Kommentar Landtagswahlen: Sie kippen – nicht
Misstrauen, Angst und die Profillosigkeit der etablierten Parteien machen es der AfD leicht. Das ist die Lektion des Wahltages.
![Ein Pfeil zeigt nach rechts, eine Hand gestikuliert ein Stop Ein Pfeil zeigt nach rechts, eine Hand gestikuliert ein Stop](https://taz.de/picture/1064064/14/ovokuro_photocase8m4c5dz256161231.jpeg)
D ie Sieger dieser Wahlen vom 13. März 2016 sind die Angst, die Ausgrenzung und das Autoritäre. Die AfD als Senkrechtstarterin ist der Grund für dieses Ergebnis, die Ursache ist sie nicht.
Die Ursache ist, dass viele politische Spitzenkräfte den Glauben an sich und ihre Programmatik verloren haben. Sie misstrauen ihrer Parteibasis, sie misstrauen ihren Anhängern, sie misstrauen der Bevölkerung. Im Grunde misstrauen sie Deutschland. Den ganzen Wahlkampf lang glaubten sie nicht mehr an die Hilfsbereitschaft gegenüber Schutzsuchenden, an den Ehrgeiz und an die Geduld der Mehrheit. Stattdessen haben sie sich von morgens bis abends eingeredet, dass die Stimmung im Land kippt.
Dabei hat zusammengerechnet nicht mal ein Fünftel der Menschen in Baden-Württemberg, Rheinland-Pfalz und Sachsen-Anhalt die AfD gewählt. Sie kippen nicht, sie stehen.
Aber statt zu begreifen, dass diese starke Mehrheit kein anderes System will, haben Vertreter des Staates auch noch das Geschäft der Gegner befördert. Als Bayerns Ministerpräsident Horst Seehofer von der Herrschaft des Unrechts redete und Bundesinnenminister Thomas de Maizière von einer Schweigespirale, da drückten sie ihre Amtssiegel auf die Argumentationen der Rechtspopulisten.
Merkels Probleme wachsen
Noch verheerender war, dass keine echten Auseinandersetzungen geführt wurden.

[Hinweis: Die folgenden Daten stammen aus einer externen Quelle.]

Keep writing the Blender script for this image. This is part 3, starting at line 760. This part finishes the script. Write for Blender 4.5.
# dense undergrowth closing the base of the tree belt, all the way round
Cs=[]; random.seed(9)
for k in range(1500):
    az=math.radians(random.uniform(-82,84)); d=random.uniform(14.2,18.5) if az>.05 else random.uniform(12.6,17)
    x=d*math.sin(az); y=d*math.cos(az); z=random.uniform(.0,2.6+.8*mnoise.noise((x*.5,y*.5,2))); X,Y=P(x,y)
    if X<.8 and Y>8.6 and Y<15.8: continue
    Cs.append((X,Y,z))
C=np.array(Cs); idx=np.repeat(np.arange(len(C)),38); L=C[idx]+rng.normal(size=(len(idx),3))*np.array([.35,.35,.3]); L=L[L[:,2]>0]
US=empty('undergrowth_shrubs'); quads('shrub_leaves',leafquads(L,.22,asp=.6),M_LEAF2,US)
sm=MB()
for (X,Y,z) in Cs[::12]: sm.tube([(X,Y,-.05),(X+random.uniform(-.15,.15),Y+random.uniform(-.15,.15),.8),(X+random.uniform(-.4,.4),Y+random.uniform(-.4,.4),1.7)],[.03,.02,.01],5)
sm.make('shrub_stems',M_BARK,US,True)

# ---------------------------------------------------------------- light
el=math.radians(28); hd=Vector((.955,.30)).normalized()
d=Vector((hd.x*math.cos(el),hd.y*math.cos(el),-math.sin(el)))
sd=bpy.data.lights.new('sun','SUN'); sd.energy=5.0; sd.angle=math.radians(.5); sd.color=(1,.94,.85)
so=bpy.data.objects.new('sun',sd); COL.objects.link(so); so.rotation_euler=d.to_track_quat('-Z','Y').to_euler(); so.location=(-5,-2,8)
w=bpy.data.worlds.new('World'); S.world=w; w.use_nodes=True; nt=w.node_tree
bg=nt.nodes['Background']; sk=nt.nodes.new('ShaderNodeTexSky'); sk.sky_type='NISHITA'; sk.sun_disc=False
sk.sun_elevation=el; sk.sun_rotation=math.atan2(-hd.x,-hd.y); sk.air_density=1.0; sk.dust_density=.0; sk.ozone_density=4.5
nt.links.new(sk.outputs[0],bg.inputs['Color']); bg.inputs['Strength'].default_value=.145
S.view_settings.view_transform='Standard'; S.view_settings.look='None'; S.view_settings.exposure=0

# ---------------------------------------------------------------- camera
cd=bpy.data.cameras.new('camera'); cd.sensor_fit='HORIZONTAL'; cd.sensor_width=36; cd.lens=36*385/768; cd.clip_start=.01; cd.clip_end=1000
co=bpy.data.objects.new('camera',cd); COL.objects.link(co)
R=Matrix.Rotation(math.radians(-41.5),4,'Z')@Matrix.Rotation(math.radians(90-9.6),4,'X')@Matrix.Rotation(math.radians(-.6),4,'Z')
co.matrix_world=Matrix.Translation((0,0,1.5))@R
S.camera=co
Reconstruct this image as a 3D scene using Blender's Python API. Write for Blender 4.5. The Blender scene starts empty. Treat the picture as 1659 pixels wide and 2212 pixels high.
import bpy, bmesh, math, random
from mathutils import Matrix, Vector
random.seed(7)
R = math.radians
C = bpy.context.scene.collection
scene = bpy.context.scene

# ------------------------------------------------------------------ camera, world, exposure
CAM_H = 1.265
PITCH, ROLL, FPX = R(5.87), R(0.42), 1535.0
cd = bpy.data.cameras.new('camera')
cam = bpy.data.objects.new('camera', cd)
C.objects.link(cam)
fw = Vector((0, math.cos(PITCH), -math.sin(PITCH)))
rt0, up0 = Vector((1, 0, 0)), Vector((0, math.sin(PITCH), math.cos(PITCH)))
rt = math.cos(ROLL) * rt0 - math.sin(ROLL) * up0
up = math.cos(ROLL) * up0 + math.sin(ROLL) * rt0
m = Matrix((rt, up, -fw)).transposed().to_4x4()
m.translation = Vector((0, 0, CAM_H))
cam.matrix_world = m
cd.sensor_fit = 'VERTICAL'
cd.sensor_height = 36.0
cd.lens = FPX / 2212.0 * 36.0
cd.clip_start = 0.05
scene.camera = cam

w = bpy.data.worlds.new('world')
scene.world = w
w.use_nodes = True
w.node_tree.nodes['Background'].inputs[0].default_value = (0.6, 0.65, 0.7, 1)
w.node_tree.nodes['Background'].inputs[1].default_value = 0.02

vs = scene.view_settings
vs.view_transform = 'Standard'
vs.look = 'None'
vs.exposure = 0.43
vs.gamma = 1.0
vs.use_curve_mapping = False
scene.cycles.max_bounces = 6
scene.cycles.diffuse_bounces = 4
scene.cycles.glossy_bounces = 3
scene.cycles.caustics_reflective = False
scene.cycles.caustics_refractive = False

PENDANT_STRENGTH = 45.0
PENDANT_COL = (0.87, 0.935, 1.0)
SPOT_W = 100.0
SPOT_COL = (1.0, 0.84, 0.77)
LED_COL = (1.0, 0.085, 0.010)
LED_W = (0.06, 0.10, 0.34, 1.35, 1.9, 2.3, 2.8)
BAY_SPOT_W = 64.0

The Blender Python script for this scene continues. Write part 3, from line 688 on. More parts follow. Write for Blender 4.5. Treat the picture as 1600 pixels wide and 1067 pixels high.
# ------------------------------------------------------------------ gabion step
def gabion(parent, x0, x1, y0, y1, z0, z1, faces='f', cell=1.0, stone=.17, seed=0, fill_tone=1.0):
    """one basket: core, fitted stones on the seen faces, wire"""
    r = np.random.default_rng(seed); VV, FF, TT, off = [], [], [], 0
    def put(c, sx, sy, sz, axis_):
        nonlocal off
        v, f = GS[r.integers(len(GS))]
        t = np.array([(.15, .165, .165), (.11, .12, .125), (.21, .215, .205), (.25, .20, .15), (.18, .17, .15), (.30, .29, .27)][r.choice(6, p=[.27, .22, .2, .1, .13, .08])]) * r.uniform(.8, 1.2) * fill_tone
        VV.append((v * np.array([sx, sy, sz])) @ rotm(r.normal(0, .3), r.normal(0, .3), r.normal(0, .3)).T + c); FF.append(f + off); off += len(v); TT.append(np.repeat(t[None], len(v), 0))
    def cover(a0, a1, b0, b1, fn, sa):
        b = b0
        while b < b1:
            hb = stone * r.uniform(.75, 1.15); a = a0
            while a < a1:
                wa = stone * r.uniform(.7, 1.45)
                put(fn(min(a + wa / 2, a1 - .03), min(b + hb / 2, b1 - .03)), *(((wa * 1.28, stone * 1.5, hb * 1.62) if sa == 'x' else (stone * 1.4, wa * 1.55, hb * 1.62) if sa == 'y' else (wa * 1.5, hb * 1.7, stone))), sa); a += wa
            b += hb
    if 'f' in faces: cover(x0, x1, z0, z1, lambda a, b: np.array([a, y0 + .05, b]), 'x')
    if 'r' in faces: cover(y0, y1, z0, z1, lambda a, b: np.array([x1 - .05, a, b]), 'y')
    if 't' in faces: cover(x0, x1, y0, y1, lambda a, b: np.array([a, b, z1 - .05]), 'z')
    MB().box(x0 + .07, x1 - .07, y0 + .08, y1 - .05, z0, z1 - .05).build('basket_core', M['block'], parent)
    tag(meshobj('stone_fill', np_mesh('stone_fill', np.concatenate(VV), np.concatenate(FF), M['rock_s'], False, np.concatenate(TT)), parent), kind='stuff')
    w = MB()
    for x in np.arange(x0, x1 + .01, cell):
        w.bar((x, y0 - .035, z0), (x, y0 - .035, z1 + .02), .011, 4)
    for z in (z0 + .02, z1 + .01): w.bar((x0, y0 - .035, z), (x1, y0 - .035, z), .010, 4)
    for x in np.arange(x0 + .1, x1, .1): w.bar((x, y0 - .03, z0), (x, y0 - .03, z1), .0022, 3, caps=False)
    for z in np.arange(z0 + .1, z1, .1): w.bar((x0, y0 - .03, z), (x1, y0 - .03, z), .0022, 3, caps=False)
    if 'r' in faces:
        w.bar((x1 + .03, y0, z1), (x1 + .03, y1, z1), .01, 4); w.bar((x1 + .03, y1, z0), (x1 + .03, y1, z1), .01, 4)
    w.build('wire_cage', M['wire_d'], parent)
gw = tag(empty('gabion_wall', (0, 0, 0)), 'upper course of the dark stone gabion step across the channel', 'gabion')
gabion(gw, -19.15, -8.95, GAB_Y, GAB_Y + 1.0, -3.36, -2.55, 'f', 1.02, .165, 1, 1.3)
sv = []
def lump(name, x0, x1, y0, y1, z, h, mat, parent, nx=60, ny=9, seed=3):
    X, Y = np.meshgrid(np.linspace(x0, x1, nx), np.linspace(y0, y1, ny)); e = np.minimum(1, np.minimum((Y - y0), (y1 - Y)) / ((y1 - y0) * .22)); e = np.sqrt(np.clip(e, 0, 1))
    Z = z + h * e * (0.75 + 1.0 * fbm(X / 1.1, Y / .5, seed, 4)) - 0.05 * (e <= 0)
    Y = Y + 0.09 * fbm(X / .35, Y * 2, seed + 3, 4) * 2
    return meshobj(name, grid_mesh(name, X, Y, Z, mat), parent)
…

Die einzige für diese drei Bundesländer relevante Konfliktlinie verlief zwischen der AfD und allen anderen. So macht man seine Gegner groß.
Für die CDU steht noch nicht fest, ob sie aus diesem Wahltag mit Getriebeschaden oder nur einer zerbeulten Karosserie herauskommt. Angela Merkels interne Probleme werden von jetzt an jedenfalls noch größer. Die Paniker in der Union sehen in ihr die Mutter des Misserfolgs und sie werden sie als solche attackieren.
Die Grünen haben in Winfried Kretschmann immerhin einen Politiker, dem die Menschen vertrauen. Das ist viel. Das sensationelle Resultat des Superstars wird bei den Grünen auch die bundesweite Auseinandersetzung um den richtigen Kurs beeinflussen. Kretschmann wird mit Blick auf die Bundestagswahl 2017 als unangreifbares Erfolgsbeispiel verkauft werden. Der Preis dafür ist hoch: das Verschwimmen der Differenzen zur CDU. Niemand hat etwas davon, wenn Grün und Schwarz zur dunkelgrünen Entengrütze zusammenflössen.
Denn die Abgrenzung darf eben nicht allein gegenüber der AfD stattfinden. Vielmehr müssen auch zwischen den anderen Parteien klare inhaltliche Linien verlaufen.
Sozialdemokratische Miniatur
Huch, und die SPD gibt es ja auch noch. Die haben wir ganz vergessen. Was offenkundig vielen an diesem Sonntag so gegangen ist.
Die SPD in Baden-Württemberg, einst stolze Partei mit Politikern wie dem Verfassungsvater Carlo Schmid, dem Nachdenker Erhard Eppler oder dem Energievisionär Hermann Scheer: kaum mehr Volkspartei. Die SPD in Sachsen-Anhalt, viele Jahre an der Landesregierung: eine Miniatur.
Die gelungene Aufholjagd von Malu Dreyer in Rheinland-Pfalz kann nicht darüber hinwegtäuschen, das die Sozialdemokraten unter Sigmar Gabriel das Fiasko der Berliner Regierungsparteien komplettieren. Der SPD fehlt nicht nur gutes Personal. Ihr fehlen klare Konturen: in einem Wort die Unterscheidbarkeit.